* BEGIN *

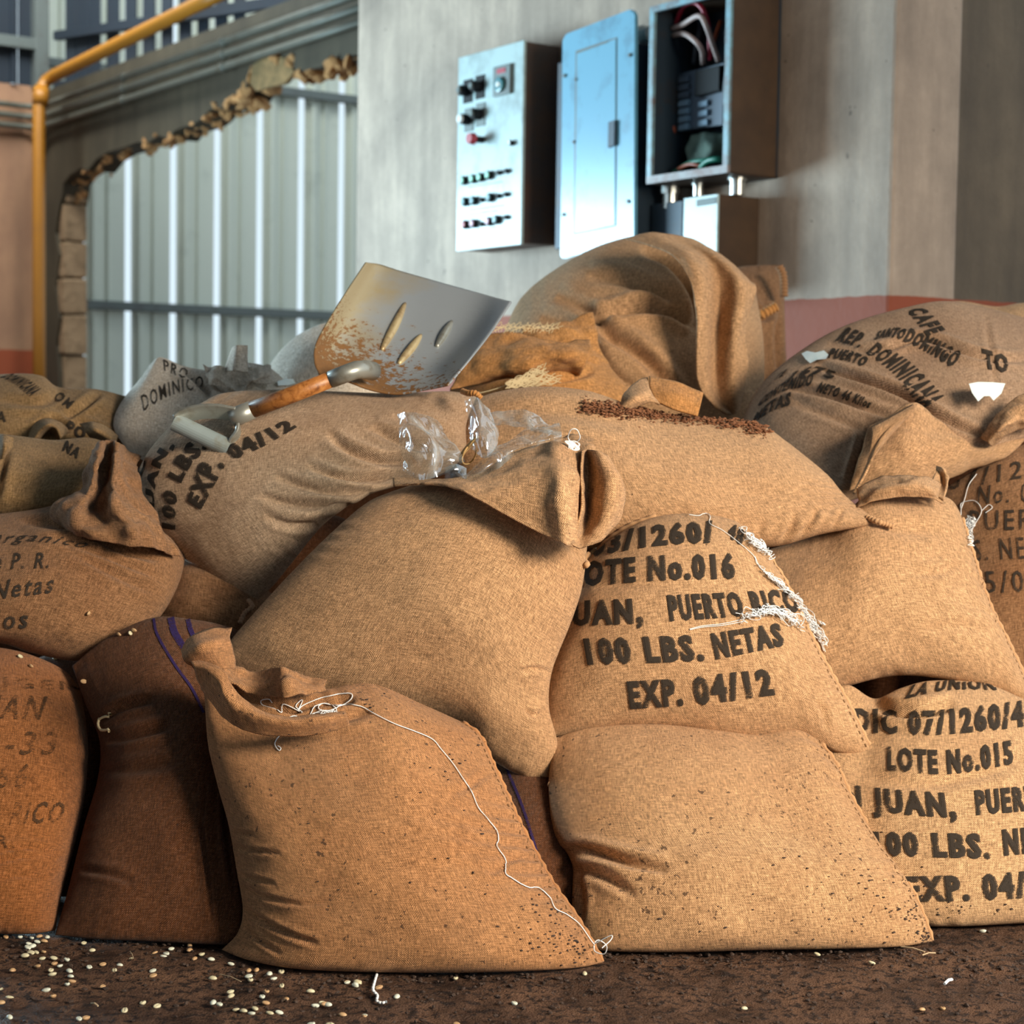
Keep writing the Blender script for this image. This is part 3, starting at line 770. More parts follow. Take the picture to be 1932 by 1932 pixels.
def text(info, s, base, upv, mat=None, bold=.046, xsc=1.0, lift=.0014, italic=0):
    """stencil lettering laid on the cloth: base = 2 or 3 pixel points of the baseline, upv = cap height vector(s)"""
    mat = mat or INK
    cu = bpy.data.curves.new('t', 'FONT'); cu.body = s; cu.offset = bold; cu.space_character = 1.28; cu.resolution_u = 2; cu.shear = italic
    o = bpy.data.objects.new('t', cu); COL.objects.link(o)
    bpy.context.view_layer.update()
    me = bpy.data.meshes.new_from_object(o.evaluated_get(bpy.context.evaluated_depsgraph_get()))
    bpy.data.objects.remove(o, do_unlink=True)
    bm = bmesh.new(); bm.from_mesh(me); bpy.data.meshes.remove(me)
    if bold > .03:                                   # heavier upright strokes: second impression slightly shifted
        dup_ = bmesh.ops.duplicate(bm, geom=bm.verts[:]+bm.edges[:]+bm.faces[:])['geom']
        for v in dup_:
            if isinstance(v, bmesh.types.BMVert): v.co.x += .058; v.co.z = .001
    zs = {}
    xs = [v.co.x for v in bm.verts]; x0, x1 = min(xs), max(xs); wid = x1-x0
    nx = max(6, int(math.dist(base[0], base[-1])/9))
    for k in range(1, nx):
        g = bm.verts[:] + bm.edges[:] + bm.faces[:]
        bmesh.ops.bisect_plane(bm, geom=g, plane_co=(x0+wid*k/nx, 0, 0), plane_no=(1, 0, 0))
    for k in range(-1, 6):
        g = bm.verts[:] + bm.edges[:] + bm.faces[:]
        bmesh.ops.bisect_plane(bm, geom=g, plane_co=(0, .72*k/5+.002, 0), plane_no=(0, 1, 0))
    B = catmull(np.array(base, float), 60)
    u_a, u_b = (upv if hasattr(upv[0], '__len__') else (upv, upv))
    kill = []
    for v in bm.verts:
        s_ = (v.co.x-x0)/wid; t_ = v.co.y/.72
        bx = np.interp(s_, np.linspace(0, 1, 60), B[:, 0]); by = np.interp(s_, np.linspace(0, 1, 60), B[:, 1])
        q = surf(info, bx + t_*(u_a[0]*(1-s_)+u_b[0]*s_), by + t_*(u_a[1]*(1-s_)+u_b[1]*s_), lift+(.0003 if v.co.z > .0005 else 0))
        if q is None: kill.append(v)
        else: v.co = q
    bmesh.ops.delete(bm, geom=kill, context='VERTS')
    long_ = [e for e in bm.edges if e.calc_length() > .05]
    bmesh.ops.delete(bm, geom=long_, context='EDGES')
    me = bpy.data.meshes.new('printed_lettering'); bm.to_mesh(me); bm.free(); me.materials.append(mat)
    return keep(link(bpy.data.objects.new('printed_lettering', me)), info['root'])

def stripe(info, line, w_, mat, name='printed_stripe', lift=.0012):
    L_ = catmull(np.array(line, float), 50); v = []; ok = []
    for i in range(len(L_)):
        d = L_[min(i+1, len(L_)-1)]-L_[max(i-1, 0)]; d = d/(np.hypot(*d)+1e-9); n_ = np.array([-d[1], d[0]])
        a = surf(info, *(L_[i]+n_*w_/2), lift); b_ = surf(info, *(L_[i]-n_*w_/2), lift)
        ok.append(a is not None and b_ is not None); v += [a or Vector(), b_ or Vector()]
    f = [(2*i, 2*i+1, 2*i+3, 2*i+2) for i in range(len(L_)-1) if ok[i] and ok[i+1] and (v[2*i]-v[2*i+2]).length < .05]
    return keep(mesh_obj(name, v, f, mat), info['root'])

# ---------- front row on the floor
s1 = sack('sagging front sack with long white thread and dark soil specks, mouth slumped open',
     [(368, 1236), (430, 1262), (500, 1296), (600, 1302), (700, 1290), (800, 1330), (872, 1362)],
     [(905, 1388), (930, 1440), (962, 1510), (985, 1560), (1040, 1660), (1100, 1748)],
     [(418, 1792), (470, 1812), (560, 1828), (700, 1834), (860, 1835), (1000, 1832), (1090, 1826), (1138, 1816)],
     [(384, 1300), (392, 1400), (410, 1480), (432, 1560), (446, 1640), (458, 1715), (448, 1760)],
     (2.72, 2.78, 0, 0), .125, BL['front'], .10, floor=True, N=150, seed=3, pucker=.0026, seams='r', vbias=1.15,
     creases=[([(432, 1592), (470, 1604), (530, 1610)], 5, .006), ([(436, 1640), (470, 1656), (520, 1668)], 5, .005), ([(440, 1668), (490, 1690), (560, 1705), (620, 1700)], 6, .005),
              ([(448, 1706), (500, 1740), (560, 1768), (600, 1780)], 7, .008), ([(452, 1746), (490, 1775), (530, 1800)], 6, .006), ([(428, 1560), (450, 1572), (480, 1575)], 5, .004),
              ([(438, 1296), (480, 1322), (540, 1336), (590, 1334)], 10, .026), ([(500, 1330), (560, 1350), (640, 1352), (700, 1340)], 14, .010), ([(540, 1318), (600, 1326), (670, 1322)], 12, .018),
              ([(1000, 1600), (960, 1625), (920, 1650)], 8, .004), ([(930, 1450), (890, 1480), (850, 1500)], 8, .004)])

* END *

Pictures are excluded; output everything else in the data verbatim.

Keep writing the Blender script for this image. This is part 3, starting at line 770. More parts follow. Take the picture to be 1932 by 1932 pixels.
def text(info, s, base, upv, mat=None, bold=.046, xsc=1.0, lift=.0014, italic=0):
    """stencil lettering laid on the cloth: base = 2 or 3 pixel points of the baseline, upv = cap height vector(s)"""
    mat = mat or INK
    cu = bpy.data.curves.new('t', 'FONT'); cu.body = s; cu.offset = bold; cu.space_character = 1.28; cu.resolution_u = 2; cu.shear = italic
    o = bpy.data.objects.new('t', cu); COL.objects.link(o)
    bpy.context.view_layer.update()
    me = bpy.data.meshes.new_from_object(o.evaluated_get(bpy.context.evaluated_depsgraph_get()))
    bpy.data.objects.remove(o, do_unlink=True)
    bm = bmesh.new(); bm.from_mesh(me); bpy.data.meshes.remove(me)
    if bold > .03:                                   # heavier upright strokes: second impression slightly shifted
        dup_ = bmesh.ops.duplicate(bm, geom=bm.verts[:]+bm.edges[:]+bm.faces[:])['geom']
        for v in dup_:
            if isinstance(v, bmesh.types.BMVert): v.co.x += .058; v.co.z = .001
    zs = {}
    xs = [v.co.x for v in bm.verts]; x0, x1 = min(xs), max(xs); wid = x1-x0
    nx = max(6, int(math.dist(base[0], base[-1])/9))
    for k in range(1, nx):
        g = bm.verts[:] + bm.edges[:] + bm.faces[:]
        bmesh.ops.bisect_plane(bm, geom=g, plane_co=(x0+wid*k/nx, 0, 0), plane_no=(1, 0, 0))
    for k in range(-1, 6):
        g = bm.verts[:] + bm.edges[:] + bm.faces[:]
        bmesh.ops.bisect_plane(bm, geom=g, plane_co=(0, .72*k/5+.002, 0), plane_no=(0, 1, 0))
    B = catmull(np.array(base, float), 60)
    u_a, u_b = (upv if hasattr(upv[0], '__len__') else (upv, upv))
    kill = []
    for v in bm.verts:
        s_ = (v.co.x-x0)/wid; t_ = v.co.y/.72
        bx = np.interp(s_, np.linspace(0, 1, 60), B[:, 0]); by = np.interp(s_, np.linspace(0, 1, 60), B[:, 1])
        q = surf(info, bx + t_*(u_a[0]*(1-s_)+u_b[0]*s_), by + t_*(u_a[1]*(1-s_)+u_b[1]*s_), lift+(.0003 if v.co.z > .0005 else 0))
        if q is None: kill.append(v)
        else: v.co = q
    bmesh.ops.delete(bm, geom=kill, context='VERTS')
    long_ = [e for e in bm.edges if e.calc_length() > .05]
    bmesh.ops.delete(bm, geom=long_, context='EDGES')
    me = bpy.data.meshes.new('printed_lettering'); bm.to_mesh(me); bm.free(); me.materials.append(mat)
    return keep(link(bpy.data.objects.new('printed_lettering', me)), info['root'])

def stripe(info, line, w_, mat, name='printed_stripe', lift=.0012):
    L_ = catmull(np.array(line, float), 50); v = []; ok = []
    for i in range(len(L_)):
        d = L_[min(i+1, len(L_)-1)]-L_[max(i-1, 0)]; d = d/(np.hypot(*d)+1e-9); n_ = np.array([-d[1], d[0]])
        a = surf(info, *(L_[i]+n_*w_/2), lift); b_ = surf(info, *(L_[i]-n_*w_/2), lift)
        ok.append(a is not None and b_ is not None); v += [a or Vector(), b_ or Vector()]
    f = [(2*i, 2*i+1, 2*i+3, 2*i+2) for i in range(len(L_)-1) if ok[i] and ok[i+1] and (v[2*i]-v[2*i+2]).length < .05]
    return keep(mesh_obj(name, v, f, mat), info['root'])

# ---------- front row on the floor
s1 = sack('sagging front sack with long white thread and dark soil specks, mouth slumped open',
     [(368, 1236), (430, 1262), (500, 1296), (600, 1302), (700, 1290), (800, 1330), (872, 1362)],
     [(905, 1388), (930, 1440), (962, 1510), (985, 1560), (1040, 1660), (1100, 1748)],
     [(418, 1792), (470, 1812), (560, 1828), (700, 1834), (860, 1835), (1000, 1832), (1090, 1826), (1138, 1816)],
     [(384, 1300), (392, 1400), (410, 1480), (432, 1560), (446, 1640), (458, 1715), (448, 1760)],
     (2.72, 2.78, 0, 0), .125, BL['front'], .10, floor=True, N=150, seed=3, pucker=.0026, seams='r', vbias=1.15,
     creases=[([(432, 1592), (470, 1604), (530, 1610)], 5, .006), ([(436, 1640), (470, 1656), (520, 1668)], 5, .005), ([(440, 1668), (490, 1690), (560, 1705), (620, 1700)], 6, .005),
              ([(448, 1706), (500, 1740), (560, 1768), (600, 1780)], 7, .008), ([(452, 1746), (490, 1775), (530, 1800)], 6, .006), ([(428, 1560), (450, 1572), (480, 1575)], 5, .004),
              ([(438, 1296), (480, 1322), (540, 1336), (590, 1334)], 10, .026), ([(500, 1330), (560, 1350), (640, 1352), (700, 1340)], 14, .010), ([(540, 1318), (600, 1326), (670, 1322)], 12, .018),
              ([(1000, 1600), (960, 1625), (920, 1650)], 8, .004), ([(930, 1450), (890, 1480), (850, 1500)], 8, .004)])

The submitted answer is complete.